Zgwałcony Polak zabił swojego oprawcę. Sąd zdecydował o jego losie
Młody mężczyzna, który w lipcu w Amsterdamie zabił swojego oprawcę nie pójdzie do więzienia. Sąd uznał, że nie zasłużył na karę.
20-letni Polak do Amsterdamu przyjechał na wycieczkę. Miał nocować u znajomego, ale ostatecznie zdecydował się na nocleg u dopiero co poznanego 47-latka.

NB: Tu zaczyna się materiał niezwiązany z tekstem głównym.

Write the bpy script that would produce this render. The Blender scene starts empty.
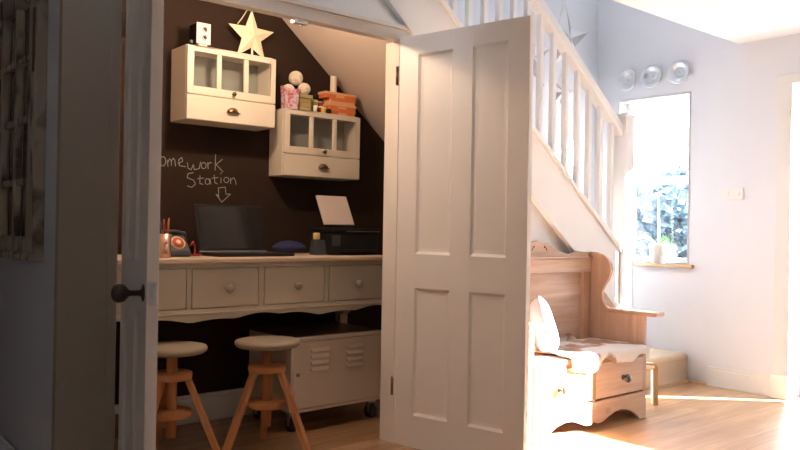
import bpy, bmesh, math, random
from mathutils import Vector, Matrix, noise
random.seed(7)
S = bpy.context.scene
COL = S.collection
PI = math.pi

# ------------------------------------------------------------------ camera
F_PX = 780.0; EYE = 1.05
AZ = math.radians(49.7); PITCH = math.atan(4/780.0); ROLL = math.radians(0.97)
fwd0 = Vector((math.cos(AZ), math.sin(AZ), 0)); right0 = Vector((math.sin(AZ), -math.cos(AZ), 0)); up0 = Vector((0, 0, 1))
fwd = fwd0*math.cos(PITCH) + up0*math.sin(PITCH)
up1 = up0*math.cos(PITCH) - fwd0*math.sin(PITCH)
upv = up1*math.cos(ROLL) - right0*math.sin(ROLL)
rgt = right0*math.cos(ROLL) + up1*math.sin(ROLL)
cd = bpy.data.cameras.new('camera'); cam = bpy.data.objects.new('camera', cd); COL.objects.link(cam)
cd.sensor_width = 36; cd.lens = F_PX/800*36; cd.clip_start = 0.05; cd.clip_end = 200
m = Matrix((rgt, upv, -fwd)).transposed().to_4x4(); m.translation = Vector((0, 0, EYE)); cam.matrix_world = m
cd.dof.use_dof = True; cd.dof.focus_distance = 3.9; cd.dof.aperture_fstop = 4.0
S.camera = cam

# ------------------------------------------------------------------ world, sun, exposure
S.view_settings.view_transform = 'Standard'; S.view_settings.look = 'None'
S.view_settings.gamma = 1.0; S.view_settings.use_curve_mapping = False
S.view_settings.exposure = 0.5
w = bpy.data.worlds.new('sky'); S.world = w; w.use_nodes = True
nt = w.node_tree; nt.nodes.clear()
tc = nt.nodes.new('ShaderNodeTexCoord'); sp = nt.nodes.new('ShaderNodeSeparateXYZ'); rp = nt.nodes.new('ShaderNodeValToRGB')
bg = nt.nodes.new('ShaderNodeBackground'); ow = nt.nodes.new('ShaderNodeOutputWorld')
rp.color_ramp.elements[0].position = 0.0; rp.color_ramp.elements[0].color = (0.93, 0.95, 1.0, 1)
rp.color_ramp.elements[1].position = 0.6; rp.color_ramp.elements[1].color = (0.66, 0.80, 1.0, 1)
nt.links.new(tc.outputs['Generated'], sp.inputs[0]); nt.links.new(sp.outputs['Z'], rp.inputs[0])
nt.links.new(rp.outputs[0], bg.inputs[0]); nt.links.new(bg.outputs[0], ow.inputs[0])
bg.inputs[1].default_value = 5.0

sd = bpy.data.lights.new('sun', 'SUN'); sd.energy = 165.0; sd.angle = math.radians(0.6); sd.color = (1.0, 0.98, 0.95)
sun = bpy.data.objects.new('sun', sd); COL.objects.link(sun)
SUN_TRAVEL = Vector((-0.714, 0.700, -math.tan(math.radians(22)))).normalized()
sun.rotation_euler = (-SUN_TRAVEL).to_track_quat('Z', 'Y').to_euler()
sun.location = (9, -4, 5)

def portal(name, loc, sx, sy, facing):
    l = bpy.data.lights.new(name, 'AREA'); l.shape = 'RECTANGLE'; l.size = sx; l.size_y = sy
    l.cycles.is_portal = True
    o = bpy.data.objects.new(name, l); COL.objects.link(o); o.location = loc
    o.rotation_euler = (-Vector(facing)).to_track_quat('Z', 'Y').to_euler()
    return o
WX = 5.16; WT = 0.25
portal('daylight_window', (WX+WT+.02, 3.2, 1.45), 1.3, 0.7, (-1, 0, 0))
portal('daylight_sidelight', (WX+WT+.02, 2.05, 1.0), 2.1, 0.4, (-1, 0, 0))
portal('daylight_side', (WX+WT+.02, 0.19, 1.45), 1.25, 1.25, (-1, 0, 0))
portal('daylight_added_window', (WX+WT+.02, 3.2, 3.85), .75, 0.55, (-1, 0, 0))  # portal of the added stairwell window

# ------------------------------------------------------------------ materials
def mat(name, color, rough=0.5, metal=0.0, noise_amt=0.04, noise_scale=12.0, bump=0.0, bump_scale=40.0, coat=0.0, spec=None, stretch=(1, 1, 1), sheen=0.0):
    m = bpy.data.materials.new(name); m.use_nodes = True; nt = m.node_tree
    b = nt.nodes['Principled BSDF']; L = nt.links
    t = nt.nodes.new('ShaderNodeTexCoord'); mp = nt.nodes.new('ShaderNodeMapping'); mp.inputs['Scale'].default_value = stretch
    L.new(t.outputs['Object'], mp.inputs[0])
    n = nt.nodes.new('ShaderNodeTexNoise'); n.inputs['Scale'].default_value = noise_scale; n.inputs['Detail'].default_value = 4
    L.new(mp.outputs[0], n.inputs['Vector'])
    mx = nt.nodes.new('ShaderNodeMix'); mx.data_type = 'RGBA'
    c = color
    lo = tuple(max(0, v*(1-noise_amt*2)) for v in c); hi = tuple(min(1, v*(1+noise_amt*2)) for v in c)
    mx.inputs['A'].default_value = (*lo, 1); mx.inputs['B'].default_value = (*hi, 1)
    L.new(n.outputs['Fac'], mx.inputs['Factor']); L.new(mx.outputs['Result'], b.inputs['Base Color'])
    b.inputs['Roughness'].default_value = rough; b.inputs['Metallic'].default_value = metal
    b.inputs['Coat Weight'].default_value = coat
    if spec is not None: b.inputs['Specular IOR Level'].default_value = spec
    if sheen: b.inputs['Sheen Weight'].default_value = sheen
    if bump:
        n2 = nt.nodes.new('ShaderNodeTexNoise'); n2.inputs['Scale'].default_value = bump_scale; n2.inputs['Detail'].default_value = 5
        L.new(mp.outputs[0], n2.inputs['Vector'])
        bp = nt.nodes.new('ShaderNodeBump'); bp.inputs['Strength'].default_value = bump; bp.inputs['Distance'].default_value = 0.01
        L.new(n2.outputs['Fac'], bp.inputs['Height']); L.new(bp.outputs[0], b.inputs['Normal'])
    return m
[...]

W nocy gospodarz mieszkania przytrzymał go i zgwałcił. Gdy Polakowi udało się oswobodzić, sięgnął po nóż, który miał w plecaku. "Kiedy napastnik znów zbliżył się do Polaka i chciał go obezwładnić, zaatakowany chłopak zadał mu cios nożem. 47-latek zaczął uciekać, a Polak ponownie ranił go nożem. Jeden cios trafił w klatę piersiową, drugi w szyję. Mężczyzna zmarł w wyniku poniesionych ran" - opisuje portal niedziela.nl.
Prokuratura sugerowała, że może Polak zgodził się na seks, jednak zeznania świadków i badania zaprzeczyły jego rzekomym skłonnościom homoseksualnym. Okazało się także, że 47-latek już wcześniej próbował wykorzystać seksualnie w swoim mieszkaniu pewnego mężczyznę, któremu zaoferował nocleg.
Prokurator mimo wszystko domagał się dla oskarżonego kary 10 lat więzienia. Sugerował, że nie można mówić o obronie koniecznej, gdy do ataku nożem doszło około 15 minut po gwałcie.
Jak podaje portal niedziela.nl, sąd zgodził się co do tego, że rzeczywiście nie był to klasyczny przypadek obrony koniecznej, oskarżony miał jednak prawo obawiać się, że mężczyzna znów będzie chciał go zgwałcić. Strach i wściekłość 20-latka, które doprowadziły do zadania śmiertelnych ciosów, były więc zrozumiałe.